L'Audi RS Q E-Tron est représentatif du Dakar 2024 : une voiture électrifiée, pilotée par des vétérans (Carlos Sainz, 61 ans, Stéphane Peterhansel, 58 ans et Mattias Ekström "que" 45 ans.) Cette année, on a connu un match à trois -Audi vs Toyota vs Prodrive-. assez inédit. Par contre, avec Nasser Al-Attiyah (53 ans), Giniel de Villiers (51 ans) et Sébastien Loeb (49 ans), le Dakar fait face à un vieillissement de son plateau, alors que le WRC ne peut plus représenter un réservoir de pilotes.

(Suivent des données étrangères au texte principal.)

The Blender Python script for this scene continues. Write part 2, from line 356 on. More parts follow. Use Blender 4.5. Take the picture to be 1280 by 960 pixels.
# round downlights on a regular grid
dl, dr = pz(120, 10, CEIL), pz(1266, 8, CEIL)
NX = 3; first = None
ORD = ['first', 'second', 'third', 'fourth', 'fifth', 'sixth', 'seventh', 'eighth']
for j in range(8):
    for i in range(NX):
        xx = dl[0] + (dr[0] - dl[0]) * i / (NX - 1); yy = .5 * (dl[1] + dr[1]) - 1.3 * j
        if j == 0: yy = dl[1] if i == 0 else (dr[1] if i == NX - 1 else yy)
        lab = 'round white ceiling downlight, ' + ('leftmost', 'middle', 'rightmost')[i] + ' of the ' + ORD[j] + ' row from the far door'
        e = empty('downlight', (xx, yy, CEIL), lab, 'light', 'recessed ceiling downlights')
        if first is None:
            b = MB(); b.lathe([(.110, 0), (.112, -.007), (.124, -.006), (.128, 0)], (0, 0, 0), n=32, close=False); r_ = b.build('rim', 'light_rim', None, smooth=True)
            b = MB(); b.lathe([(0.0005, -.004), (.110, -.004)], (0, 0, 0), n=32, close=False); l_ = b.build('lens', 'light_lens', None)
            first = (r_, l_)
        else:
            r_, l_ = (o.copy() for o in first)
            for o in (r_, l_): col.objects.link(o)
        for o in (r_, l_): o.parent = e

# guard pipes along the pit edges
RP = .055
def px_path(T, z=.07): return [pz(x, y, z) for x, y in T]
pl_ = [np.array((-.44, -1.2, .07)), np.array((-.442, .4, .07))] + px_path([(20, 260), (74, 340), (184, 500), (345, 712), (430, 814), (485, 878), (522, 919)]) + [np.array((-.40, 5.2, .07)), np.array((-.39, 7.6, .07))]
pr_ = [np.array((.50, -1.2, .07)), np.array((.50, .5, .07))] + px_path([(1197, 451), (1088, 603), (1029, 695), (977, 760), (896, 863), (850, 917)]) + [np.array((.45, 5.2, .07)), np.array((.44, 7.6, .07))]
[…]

Depuis 1980, il y a toujours eu des personnes pour se plaindre que le Dakar "n'est plus le Dakar", que ce n'est plus que "une histoire de fric", etc. En tout cas, la physionomie a bien changée. La difficulté est là. Alors qu'en Amérique du Sud, les concurrents passaient plus de temps en liaison, qu'en spécial. Néanmoins, comme dans tous les évènements du Golfe, il y a un côté hors-sol, artificiel. Terminés, le départ Place de la Concorde ou même la grande présentation au Studio Gabriel. Les spectateurs au bord des pistes sont rares.
Le Dakar actuel ne laisse plus beaucoup de place aux amateurs. Les T2 ont disparu et les T3, des SSX débridés, ne ressemblent à rien.
Depuis 2020, la caravane se double d'un Dakar Classic. Il permet à des anciennes de rouler sur leur propre parcours, moins difficile. L'occasion de voir des véhicules plus originaux, comme ce Lada Niva.